Valory is a variant of Valerie, from Latin valere meaning 'to be strong' or 'healthy.'
Valory is a spirited variant of Valerie and the rarer Valoria, both tracing their roots to the Latin verb *valere* — meaning to be strong, to be healthy, to have worth. The Romans used *valere* as a farewell salutation (the familiar *vale*), embedding the concept of strength into the very act of parting. The related noun *valor* passed through Old French into English, cementing the family of words around courage and personal merit.
Valory, in its distinctive spelling, carries that same weight while feeling distinctly modern. The name's broader family has deep historical presence: Saint Valeria was an early Christian martyr, and the Valeria gens was one of Rome's most distinguished patrician clans, producing consuls and generals across the Republic. Valerie gained widespread use in France and the English-speaking world during the twentieth century, peaking mid-century as a name associated with elegance and quiet resolve.

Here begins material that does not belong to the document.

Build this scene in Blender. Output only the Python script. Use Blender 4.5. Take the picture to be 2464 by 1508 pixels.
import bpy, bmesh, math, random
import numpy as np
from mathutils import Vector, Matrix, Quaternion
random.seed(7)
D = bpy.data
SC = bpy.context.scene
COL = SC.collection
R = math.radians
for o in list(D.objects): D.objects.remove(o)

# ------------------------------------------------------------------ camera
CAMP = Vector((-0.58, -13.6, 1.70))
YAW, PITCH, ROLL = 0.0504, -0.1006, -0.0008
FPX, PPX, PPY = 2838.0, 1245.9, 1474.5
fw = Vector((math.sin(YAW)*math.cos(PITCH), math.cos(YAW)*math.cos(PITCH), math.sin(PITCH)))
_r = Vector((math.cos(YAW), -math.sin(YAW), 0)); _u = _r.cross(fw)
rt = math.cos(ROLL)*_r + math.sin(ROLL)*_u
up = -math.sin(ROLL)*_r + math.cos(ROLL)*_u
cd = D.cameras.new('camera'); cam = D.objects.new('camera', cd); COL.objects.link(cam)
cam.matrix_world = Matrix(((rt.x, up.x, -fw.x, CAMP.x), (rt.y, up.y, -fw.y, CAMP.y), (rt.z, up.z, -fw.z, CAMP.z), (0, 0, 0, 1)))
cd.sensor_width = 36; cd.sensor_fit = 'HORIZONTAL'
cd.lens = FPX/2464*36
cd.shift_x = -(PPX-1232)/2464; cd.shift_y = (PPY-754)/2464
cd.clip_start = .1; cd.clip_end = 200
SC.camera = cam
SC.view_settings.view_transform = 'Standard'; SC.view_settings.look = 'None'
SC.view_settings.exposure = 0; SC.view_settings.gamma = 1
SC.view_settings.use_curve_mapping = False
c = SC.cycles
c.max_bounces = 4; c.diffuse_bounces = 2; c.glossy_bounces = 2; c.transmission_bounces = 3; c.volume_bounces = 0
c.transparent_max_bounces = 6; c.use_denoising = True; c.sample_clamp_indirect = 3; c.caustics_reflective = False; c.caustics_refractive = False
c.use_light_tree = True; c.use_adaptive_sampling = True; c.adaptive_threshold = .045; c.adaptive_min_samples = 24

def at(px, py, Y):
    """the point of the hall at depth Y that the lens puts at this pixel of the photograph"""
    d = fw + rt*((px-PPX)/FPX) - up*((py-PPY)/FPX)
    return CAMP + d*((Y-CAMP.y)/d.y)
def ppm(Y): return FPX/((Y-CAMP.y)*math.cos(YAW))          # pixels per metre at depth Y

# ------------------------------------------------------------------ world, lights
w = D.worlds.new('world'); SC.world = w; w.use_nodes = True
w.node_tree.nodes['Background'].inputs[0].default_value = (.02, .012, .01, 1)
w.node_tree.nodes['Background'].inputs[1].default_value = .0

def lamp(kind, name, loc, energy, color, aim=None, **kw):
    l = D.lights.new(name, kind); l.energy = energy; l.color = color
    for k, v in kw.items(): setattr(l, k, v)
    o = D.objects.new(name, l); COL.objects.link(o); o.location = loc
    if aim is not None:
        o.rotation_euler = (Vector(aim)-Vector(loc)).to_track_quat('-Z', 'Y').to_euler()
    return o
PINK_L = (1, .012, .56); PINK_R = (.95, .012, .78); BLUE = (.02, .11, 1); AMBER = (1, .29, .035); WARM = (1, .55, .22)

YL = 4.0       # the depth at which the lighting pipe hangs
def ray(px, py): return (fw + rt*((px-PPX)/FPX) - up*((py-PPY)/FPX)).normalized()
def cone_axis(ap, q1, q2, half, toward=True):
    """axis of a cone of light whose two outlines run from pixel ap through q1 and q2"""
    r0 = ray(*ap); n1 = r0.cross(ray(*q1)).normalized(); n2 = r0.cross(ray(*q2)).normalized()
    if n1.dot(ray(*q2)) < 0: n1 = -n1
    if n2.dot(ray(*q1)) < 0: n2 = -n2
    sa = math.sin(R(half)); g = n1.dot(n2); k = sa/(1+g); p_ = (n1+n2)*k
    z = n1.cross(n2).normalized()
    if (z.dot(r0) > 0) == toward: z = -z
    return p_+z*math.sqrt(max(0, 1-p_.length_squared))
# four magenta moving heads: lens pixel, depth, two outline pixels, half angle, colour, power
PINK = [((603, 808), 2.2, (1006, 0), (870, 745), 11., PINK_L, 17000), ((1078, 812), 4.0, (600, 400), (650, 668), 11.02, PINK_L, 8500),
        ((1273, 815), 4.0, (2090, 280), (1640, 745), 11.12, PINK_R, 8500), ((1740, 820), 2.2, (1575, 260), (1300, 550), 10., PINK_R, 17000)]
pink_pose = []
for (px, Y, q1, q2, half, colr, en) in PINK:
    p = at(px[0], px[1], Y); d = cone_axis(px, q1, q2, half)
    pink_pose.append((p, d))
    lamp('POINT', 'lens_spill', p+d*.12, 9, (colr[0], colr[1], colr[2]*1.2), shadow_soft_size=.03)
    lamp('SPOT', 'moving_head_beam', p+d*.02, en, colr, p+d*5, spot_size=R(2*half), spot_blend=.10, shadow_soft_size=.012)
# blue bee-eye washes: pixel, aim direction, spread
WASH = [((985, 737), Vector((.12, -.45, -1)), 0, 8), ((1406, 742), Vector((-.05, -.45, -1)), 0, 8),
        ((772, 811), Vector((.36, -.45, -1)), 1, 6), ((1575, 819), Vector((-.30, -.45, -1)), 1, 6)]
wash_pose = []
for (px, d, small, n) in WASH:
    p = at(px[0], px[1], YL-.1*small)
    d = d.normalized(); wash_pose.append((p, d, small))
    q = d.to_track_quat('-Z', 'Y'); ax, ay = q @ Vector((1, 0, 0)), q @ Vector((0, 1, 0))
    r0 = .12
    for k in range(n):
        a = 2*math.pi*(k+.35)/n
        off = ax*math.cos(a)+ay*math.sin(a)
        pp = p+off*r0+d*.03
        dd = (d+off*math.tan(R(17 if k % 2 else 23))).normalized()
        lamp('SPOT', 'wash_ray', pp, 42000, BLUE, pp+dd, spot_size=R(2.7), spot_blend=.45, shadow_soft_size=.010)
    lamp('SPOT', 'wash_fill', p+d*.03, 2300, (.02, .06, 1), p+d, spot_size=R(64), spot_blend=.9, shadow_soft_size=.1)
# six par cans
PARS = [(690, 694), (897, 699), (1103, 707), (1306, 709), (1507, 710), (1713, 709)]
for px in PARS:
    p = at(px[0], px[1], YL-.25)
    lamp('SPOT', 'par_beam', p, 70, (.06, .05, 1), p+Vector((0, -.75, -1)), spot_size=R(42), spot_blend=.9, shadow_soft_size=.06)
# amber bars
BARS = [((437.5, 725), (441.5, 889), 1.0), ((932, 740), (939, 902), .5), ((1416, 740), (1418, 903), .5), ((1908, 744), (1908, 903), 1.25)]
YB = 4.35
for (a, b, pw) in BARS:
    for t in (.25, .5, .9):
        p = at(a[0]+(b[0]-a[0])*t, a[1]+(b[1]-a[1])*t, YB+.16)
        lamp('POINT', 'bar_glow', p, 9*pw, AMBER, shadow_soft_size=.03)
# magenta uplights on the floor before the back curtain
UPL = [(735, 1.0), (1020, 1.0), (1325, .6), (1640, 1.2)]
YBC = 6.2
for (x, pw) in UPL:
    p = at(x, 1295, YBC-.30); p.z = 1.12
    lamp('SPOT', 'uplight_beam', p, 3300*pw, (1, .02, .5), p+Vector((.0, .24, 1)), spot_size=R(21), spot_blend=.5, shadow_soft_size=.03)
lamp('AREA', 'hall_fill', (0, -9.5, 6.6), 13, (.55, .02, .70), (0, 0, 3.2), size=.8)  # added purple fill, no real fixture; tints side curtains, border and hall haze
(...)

Valory, with its -y ending, emerged as a softer, more individualized take — the kind of respelling that became common in the latter half of the 1900s as parents sought to distinguish their children's names on the page. Today Valory sits at a charming crossroads: it carries classical gravitas through its Latin lineage while the unexpected spelling gives it a contemporary, freewheeling energy. It's a name that feels both rooted and a little unconventional — strong without being severe, distinctive without being invented. For parents drawn to valor and vitality, Valory offers all of that in a form that looks entirely its own.